For those crafty individuals who have been following my adventures, you know that I've embraced the Acid Pro 6 program for working with loop-based musical compositions. I started using it because I never could seem to get my drummer friends to make it out to my rather isolated country home, or if they did make it we never seemed to have enough time to do too much. Drum machines seem dreadful to me, and I don't think enough like a good drummer to create a great part that way anyway...and actually I think there are very few people who can pull that off. But with drum loops, you have 2 to 16 bar sections of recordings of actual drummers, and you can mix and match them if you have a good set of collections (thanks, Beta Monkey and Drums On Demand!). It does take time, and (for me at least to get what I want) a LOT of tracks...on average probably 30 to 40 for a drum part, including cymbal hits and such. But I can usually get a part that will be very difficult to tell from a real drummer (at least if that's what I'm trying to do). Hey, it fools many of my professional drummer friends! Is it a replacement for a good percussionist, playing live with a smokin' rhythm section? Hell, no! But try to get those guys out to the farm at 3:30 in the morning...hmm, Cynthia might have something to say about that too...
Now, however, I've been delving into this medium more and more, putting horn parts on tracks for clients as well as percussion...and I've been experimenting with doing compositions that are nearly all loops. At first those experiments all sounded like very bad hip-hop, but as I've gotten more used to working with Acid I've found that I can get a really good-sounding (to me at least) pop song or classical bagatelle happening. Again, it takes a lot of time, lots of slicing and dicing of the material (it helps to have a huge library of loop CDs as well), time moving, reversing, transposing and mangling the stuff into a usable form.
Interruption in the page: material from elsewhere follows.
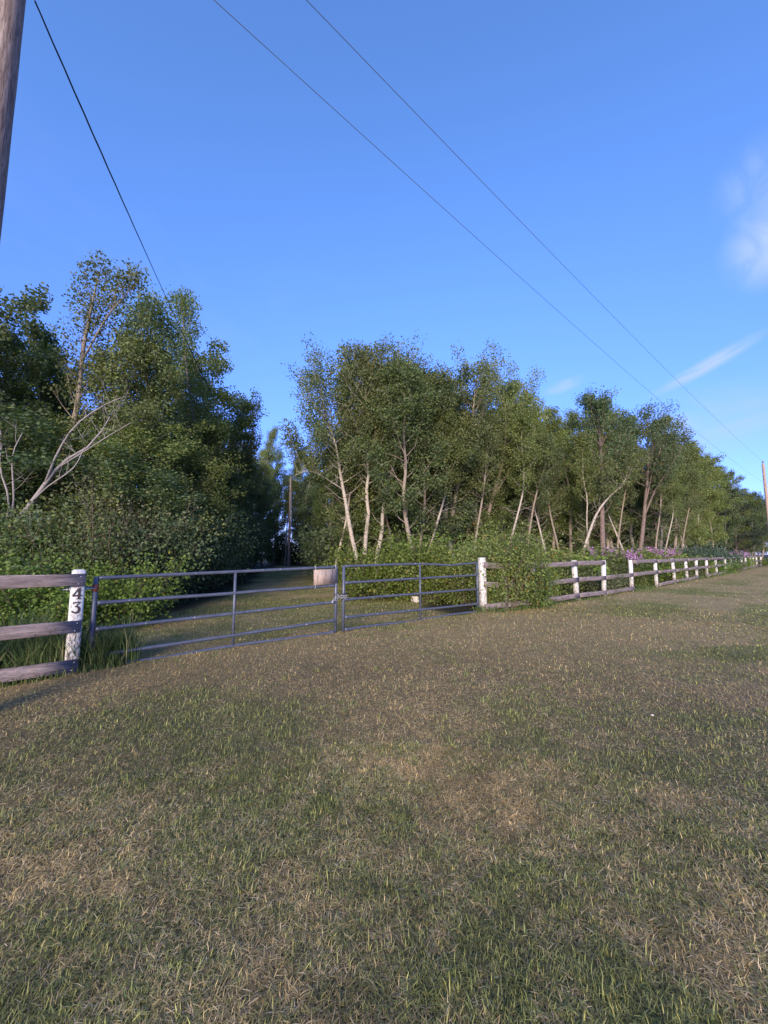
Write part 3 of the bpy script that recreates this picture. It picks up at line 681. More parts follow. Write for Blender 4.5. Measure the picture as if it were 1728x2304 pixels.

But it can be done, and I'm thinking that several of these will be out on my next album!
For a while I was kind of embarrassed about admitting to using this kind of technology...I really am more of a player than an engineer at heart...but I've decided that creativity can transcend those concerns. There are lots of amazing writers using loops, and the collage aspect of making something out of little bits of nothing is very appealing. Plus, I'm will wind up playing on anything I do...I can't help that. It's just part of the fun...and if it's not fun then I'm not doin' it. It's certainly not for the giant dollars! Hm, I must find some of those giant dollars sometime.